Now three months postpartum I still am hanging onto baby weight.
(Let me clarify before I continue writting. Yes I know I'm only three months postpartum, and am no means trying to become my pre pregnancy weight.)
I never knew the emotions of feeling self conscious of body weight. It's a daily struggle looking in the mirror lately, and this is not okay. It breaks my heart how as a society we feel that we need to be thin to feel beautiful. This is something I am trying to change my mind set from for myself. I always think any size woman are beautiful but I am being so hard on myself since giving birth. I know I am not the only one. We put so much pressure on our selfs feeling like we need to be back to what we were before, yet our bodies went through creating life. I have had to really pray hard these past couple months to focus my eyes on the positive rather then the negative. It's so hard as a women to work through the self conscious body issues when all we see daily is photo shopped women on magazines or online. I want to be able to see the way the lord views me, and realize that the outside truly isn't what is important to the lord it's our hearts. "Do not consider his appearance or his height, for I have rejected him. The LORD does not look at the things people look at.
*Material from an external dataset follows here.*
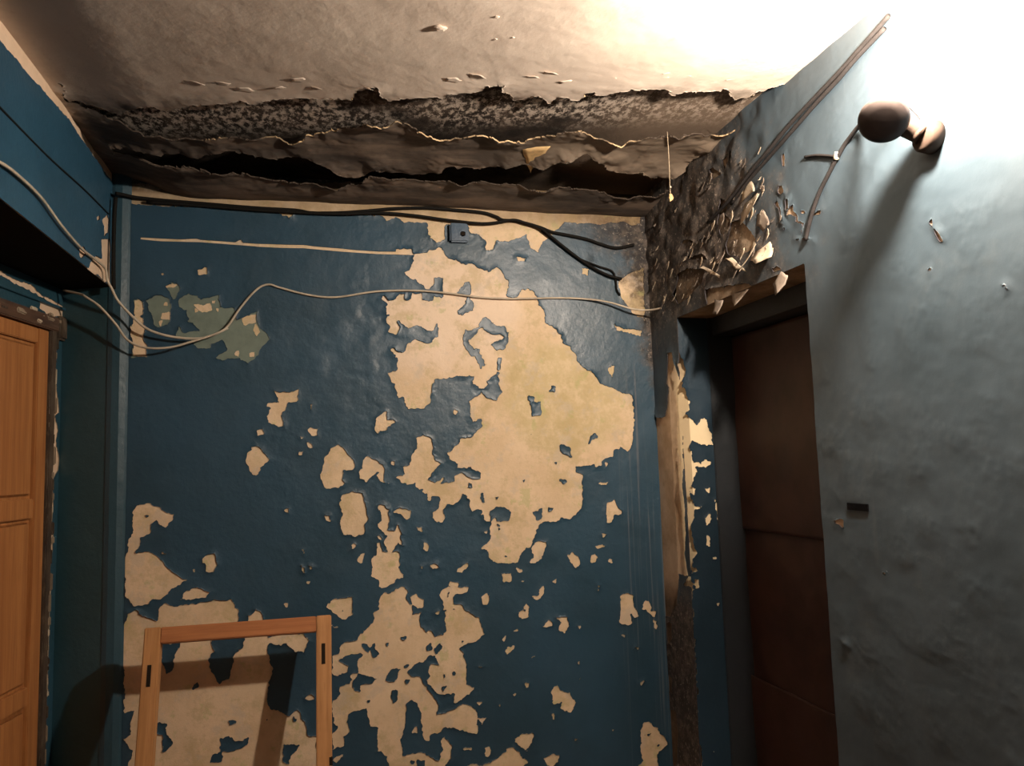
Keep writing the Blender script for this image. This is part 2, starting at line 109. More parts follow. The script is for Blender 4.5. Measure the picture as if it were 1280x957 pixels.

People look at the outward appearance, but the LORD looks at the heart." 1 Samuel 16:7
A huge thing that has been heavy on my heart is the fact that I have Elcie a daughter and she will look up to me. If I continue down the path of getting so focused on body imperfections and wanting to look like so and so, she will feel that she needs to as well. I don't want her to ever feel like she needs to change her self to become something better physically. I want my daughter to know she is beautiful being her, and that she does not need to be a size 0 to be beautiful. I want her to see that "mom pooch" is a proud honor to have!
So I pray for not only myself struggling with this but all you ladies moms or not trying to get to where you love your body for how it is! YOU ARE BEAUTIFUlL because Christ created you!